2024 年 38 巻 4 号 p. 378-392
科学技術・イノベーション政策は,広範な政策領域をカバーし,階層構造を有する複雑な行政組織やステイクホルダーが関与している。そのEBPM(Evidence based policy making)には,政策の効果が現れるまでに長い時間がかかること,また,その過程が複雑で様々な要因が関わること等から,困難な面がある。行政実務的には,科学技術・イノベーション基本計画のフォローアップに見られるように,ロジックチャートと記述的な調査分析を組み合わせて,施策の執行状況を可視化や検証していくことが現状である。

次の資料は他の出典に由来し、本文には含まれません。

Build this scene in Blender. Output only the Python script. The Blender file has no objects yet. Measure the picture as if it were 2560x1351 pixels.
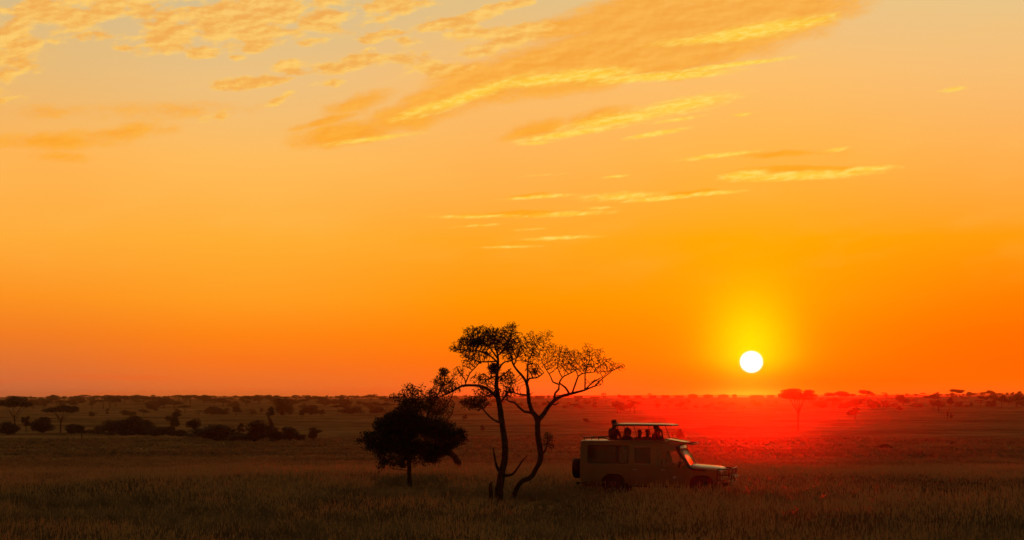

EBPMには,産学官の多様な形態の政策調査研究機関・プログラムが支えている。本論文では,基礎資料,枠組みと意思決定プロセス,研究力の測定指標,研究環境,研究費とファンディング,科学技術・イノベーション人材と国際頭脳循環,オープンサイエンス(研究成果の公開・共有),民間研究開発とイノベーション,産学官連携,ベンチャー及び地域の科学技術・イノベーション,重点分野・エマージングな研究領域の分析,並びに,ELSI,STS及び科学コミュニケーションの各政策課題に応じて,EBPMの現況をまとめる。
最後に,今後の課題として,政策担当者と政策研究者の関係性,人材育成及び理論・モデルの観点から論じる。